TASK INSTRUCTIONS
Copy out exactly the lines from the start of the data to the line containing "from mathutils import Vector, Matrix, Euler". Include both.
<<<<
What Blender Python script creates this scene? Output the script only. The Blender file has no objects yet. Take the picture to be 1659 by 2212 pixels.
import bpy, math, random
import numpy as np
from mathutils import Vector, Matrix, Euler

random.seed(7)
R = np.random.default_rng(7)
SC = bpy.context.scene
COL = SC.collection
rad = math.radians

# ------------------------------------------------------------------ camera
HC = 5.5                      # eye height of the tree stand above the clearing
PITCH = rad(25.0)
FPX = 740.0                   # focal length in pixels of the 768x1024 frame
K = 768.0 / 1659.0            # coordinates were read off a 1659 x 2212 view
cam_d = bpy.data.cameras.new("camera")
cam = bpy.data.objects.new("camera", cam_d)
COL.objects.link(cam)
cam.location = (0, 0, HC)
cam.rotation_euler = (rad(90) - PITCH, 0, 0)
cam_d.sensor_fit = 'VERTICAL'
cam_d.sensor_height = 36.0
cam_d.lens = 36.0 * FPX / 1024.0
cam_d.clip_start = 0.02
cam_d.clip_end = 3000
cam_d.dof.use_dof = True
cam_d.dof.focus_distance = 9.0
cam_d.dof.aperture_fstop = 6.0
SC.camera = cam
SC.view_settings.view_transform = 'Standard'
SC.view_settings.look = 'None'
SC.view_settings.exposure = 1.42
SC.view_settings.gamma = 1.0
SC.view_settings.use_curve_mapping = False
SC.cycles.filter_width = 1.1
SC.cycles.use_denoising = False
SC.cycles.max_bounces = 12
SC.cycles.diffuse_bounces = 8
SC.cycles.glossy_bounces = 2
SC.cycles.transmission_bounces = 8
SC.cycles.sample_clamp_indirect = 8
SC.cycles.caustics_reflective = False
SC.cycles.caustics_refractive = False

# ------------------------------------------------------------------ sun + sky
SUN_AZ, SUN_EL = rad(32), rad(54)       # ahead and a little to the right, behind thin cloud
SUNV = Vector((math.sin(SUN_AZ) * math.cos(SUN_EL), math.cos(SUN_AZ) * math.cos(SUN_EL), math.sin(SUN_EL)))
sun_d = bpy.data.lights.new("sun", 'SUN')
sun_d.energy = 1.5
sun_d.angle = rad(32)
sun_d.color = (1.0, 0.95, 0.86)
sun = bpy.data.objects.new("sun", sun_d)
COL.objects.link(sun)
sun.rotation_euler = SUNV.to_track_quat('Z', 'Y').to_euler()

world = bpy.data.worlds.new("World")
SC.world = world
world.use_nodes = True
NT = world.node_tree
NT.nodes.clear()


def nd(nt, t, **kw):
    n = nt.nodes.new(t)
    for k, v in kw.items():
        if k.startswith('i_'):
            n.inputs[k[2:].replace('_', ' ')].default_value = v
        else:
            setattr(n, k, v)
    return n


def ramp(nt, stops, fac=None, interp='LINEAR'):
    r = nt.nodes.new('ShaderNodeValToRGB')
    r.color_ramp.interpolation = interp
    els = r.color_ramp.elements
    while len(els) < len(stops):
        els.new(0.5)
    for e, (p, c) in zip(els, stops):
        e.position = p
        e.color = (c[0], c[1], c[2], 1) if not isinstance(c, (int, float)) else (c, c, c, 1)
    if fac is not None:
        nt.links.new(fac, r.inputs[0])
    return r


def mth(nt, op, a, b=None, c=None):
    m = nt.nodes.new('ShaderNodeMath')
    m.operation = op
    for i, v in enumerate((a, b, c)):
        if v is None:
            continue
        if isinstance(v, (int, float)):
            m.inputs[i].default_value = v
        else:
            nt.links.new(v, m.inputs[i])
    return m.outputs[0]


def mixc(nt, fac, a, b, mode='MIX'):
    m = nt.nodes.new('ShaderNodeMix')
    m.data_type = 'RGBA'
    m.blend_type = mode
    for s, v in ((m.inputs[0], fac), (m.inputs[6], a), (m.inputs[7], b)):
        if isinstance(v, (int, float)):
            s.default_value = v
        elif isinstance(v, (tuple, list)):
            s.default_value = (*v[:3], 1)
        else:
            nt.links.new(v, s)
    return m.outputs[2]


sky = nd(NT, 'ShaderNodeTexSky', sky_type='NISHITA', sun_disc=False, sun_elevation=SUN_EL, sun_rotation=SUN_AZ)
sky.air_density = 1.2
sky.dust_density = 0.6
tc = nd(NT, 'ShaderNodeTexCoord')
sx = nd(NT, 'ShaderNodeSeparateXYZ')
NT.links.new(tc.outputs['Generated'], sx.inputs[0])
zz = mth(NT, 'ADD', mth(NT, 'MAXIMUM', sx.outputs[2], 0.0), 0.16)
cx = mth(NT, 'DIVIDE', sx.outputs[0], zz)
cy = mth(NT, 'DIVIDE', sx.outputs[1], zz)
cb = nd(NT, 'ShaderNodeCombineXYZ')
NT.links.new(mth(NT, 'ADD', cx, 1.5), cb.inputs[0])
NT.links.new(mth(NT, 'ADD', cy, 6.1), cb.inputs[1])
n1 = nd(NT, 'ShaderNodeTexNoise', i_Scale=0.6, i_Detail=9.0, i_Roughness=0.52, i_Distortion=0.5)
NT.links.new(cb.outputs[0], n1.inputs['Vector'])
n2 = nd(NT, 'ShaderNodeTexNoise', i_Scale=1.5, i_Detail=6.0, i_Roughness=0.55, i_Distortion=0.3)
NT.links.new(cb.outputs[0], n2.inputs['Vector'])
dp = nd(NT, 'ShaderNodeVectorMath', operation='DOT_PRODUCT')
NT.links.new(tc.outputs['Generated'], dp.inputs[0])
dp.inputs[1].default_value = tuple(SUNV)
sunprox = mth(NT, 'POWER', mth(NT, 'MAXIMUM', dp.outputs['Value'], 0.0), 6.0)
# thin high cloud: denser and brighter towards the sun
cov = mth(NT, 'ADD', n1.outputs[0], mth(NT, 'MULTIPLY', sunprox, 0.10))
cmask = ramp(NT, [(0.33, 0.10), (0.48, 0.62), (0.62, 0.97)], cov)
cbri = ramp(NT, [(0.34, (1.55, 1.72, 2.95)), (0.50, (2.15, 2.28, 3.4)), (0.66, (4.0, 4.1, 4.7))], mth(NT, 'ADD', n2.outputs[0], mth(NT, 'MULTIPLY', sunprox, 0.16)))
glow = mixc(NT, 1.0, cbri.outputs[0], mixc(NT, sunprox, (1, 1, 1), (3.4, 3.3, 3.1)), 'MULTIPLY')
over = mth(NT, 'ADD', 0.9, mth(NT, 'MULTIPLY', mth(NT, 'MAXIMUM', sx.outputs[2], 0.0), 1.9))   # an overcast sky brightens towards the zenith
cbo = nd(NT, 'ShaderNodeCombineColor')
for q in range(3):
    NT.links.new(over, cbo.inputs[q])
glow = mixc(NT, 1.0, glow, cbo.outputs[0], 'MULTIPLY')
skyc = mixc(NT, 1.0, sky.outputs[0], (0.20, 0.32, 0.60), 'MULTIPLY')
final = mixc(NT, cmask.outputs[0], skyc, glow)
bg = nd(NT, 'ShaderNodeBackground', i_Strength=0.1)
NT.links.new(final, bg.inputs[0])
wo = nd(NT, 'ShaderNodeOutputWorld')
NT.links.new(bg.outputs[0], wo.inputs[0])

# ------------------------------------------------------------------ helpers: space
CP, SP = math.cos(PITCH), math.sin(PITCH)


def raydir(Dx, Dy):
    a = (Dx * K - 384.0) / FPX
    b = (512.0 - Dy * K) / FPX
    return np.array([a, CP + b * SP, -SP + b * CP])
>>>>
OUTPUT FOR THIS TASK
What Blender Python script creates this scene? Output the script only. The Blender file has no objects yet. Take the picture to be 1659 by 2212 pixels.
import bpy, math, random
import numpy as np
from mathutils import Vector, Matrix, Euler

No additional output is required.